Jehovah's Witnesses Do Vote In Ghana

by Aaron Eldridge 26 Replies latest watchtower beliefs

  • Phizzy
    Phizzy

    In some lands you have to vote by Law. In that case the JW's are expected to spoil their ballot paper, but of course no one would know if you actually voted.

    I think they like to maintain the fiction that it is a mattter of choice, but if you let it be known you had voted, and, heaven forfend, started to promote political ideas, you would not feel the ground with your feet as they ejected you !

  • james_woods
    james_woods

    Maybe in this one nation, they realized that the Bible has absolutely NOTHING to say about this issue.

    Ironic, isn't it - that the Governing Body decides the ultimate decisions for all JWs worldwide: (wait for it) -

    BY VOTING.

  • Ding
    Ding

    Theocratic war strategy...

  • yadda yadda 2
    yadda yadda 2

    So in countries like Ghana, where it is apparently not obligatory to vote (?), JW's can go to a polling station and pretend to vote but fudge the voting card or drop a blank card in so they have not actually voted? Is that the official policy?

    So in the typical western liberal democracy I live in, what would happen if some elders saw a member of the congregation walking into a polling station on voting day while they were out witnessing? If they told the elders that they didn't actually vote, just put an unmarked card in the box, what would happen to them?

    Is this policy basically an admission by the Society that they never want to see another Malawi situation and so have compromised, softened their stance? That is not a bad thing.

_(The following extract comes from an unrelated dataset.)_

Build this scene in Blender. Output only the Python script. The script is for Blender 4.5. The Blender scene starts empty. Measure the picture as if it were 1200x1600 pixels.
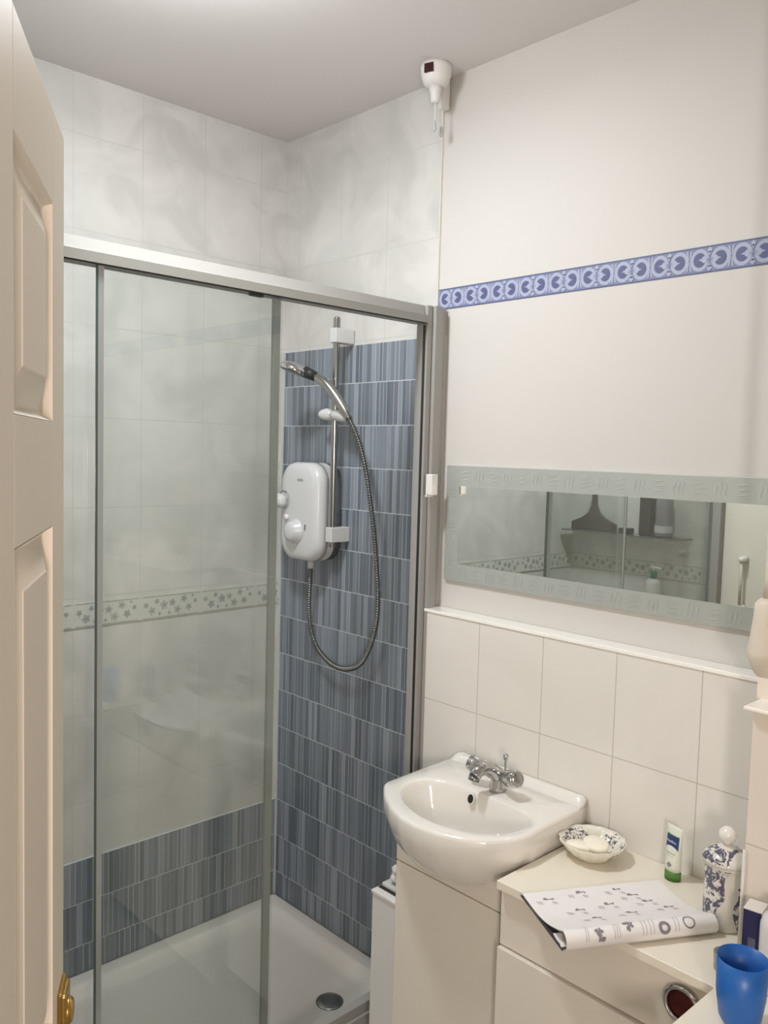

    What if in Ghana JW's had to carry one-party political cards? In Malawi in the 1970's why couldn't the Society have done something similar, saying "We do not tell JW's in Malawi whether they should carry the one party card or not, it is up to each of them to conscientiously make their own informed decision." Imagine how many lives and how much suffering could have been prevented.

  • NOLAW
    NOLAW

    Voting is an individual affair says and that the movement has never prevented any of its members from exercising his or her franchise.

    Oh yes you can vote but not any political party. You have to cast a blank vote.

    And dudes that's the best benefit I gained from being a JW. I have never voted and I am not going to vote for any b***.

    NOLAW

  • Broken Promises
    Broken Promises

    I live in a country where you are REQUIRED to vote - you will get fined if you don't.

    JWs DO NOT go to the voting booths - they stay away from them so it doesn't look like you're involved in the voting process. "No part of the world" and all that.

    However, when you get your "please explain" letter from the govt for not voting, the JWs simply state that it's against their religious conscience to vote and they don't get fined.

    Speaking from experience.

  • blondie
    blondie

    *** w99 11/1 p. 29 Questions From Readers ***

    In view of the Scriptural principles outlined above, in many lands Jehovah’s Witnesses make a personal decision not to vote in political elections, and their freedom to make that decision is supported by the law of the land. What, though, if the law requires citizens to vote? In such a case, each Witness is responsible to make a conscientious, Bible-based decision about how to handle the situation. If someone decides to go to the polling booth, that is his decision. What he does in the polling booth is between him and his Creator.

    The November 15, 1950, issue of The Watchtower, on pages 445 and 446, said: “Where Caesar makes it compulsory for citizens to vote . . . [Witnesses] can go to the polls and enter the voting booths. It is here that they are called upon to mark the ballot or write in what they stand for. The voters do what they will with their ballots. So here in the presence of God is where his witnesses must act in harmony with his commandments and in accordance with their faith. It is not our responsibility to instruct them what to do with the ballot.”

  • Aussie Oz
    Aussie Oz

    I never knew JWs could vote. I think the 1999 article make it pretty clear they can.

    Oz

  • Broken Promises
    Broken Promises

    That's what the 1950 WT might have said, but I'm saying from experience as an Aussie non-voter that we were told NOT to go to the voting booths. The reason being that if we were seen there, it would be assumed that we WERE voting for a government other than Jehovah's.

  • Aussie Oz
    Aussie Oz

    Oh yes, i know the unofficial stand!

    But had i known for example that i could if i chose to, i could have also defended such action to the elders or anyone else that questioned it or 'stumbled' over seeing me walk into a polling station...

    two faced double tongued whackjob religion...its own members have no freekin' idea what they can and cant do half the time!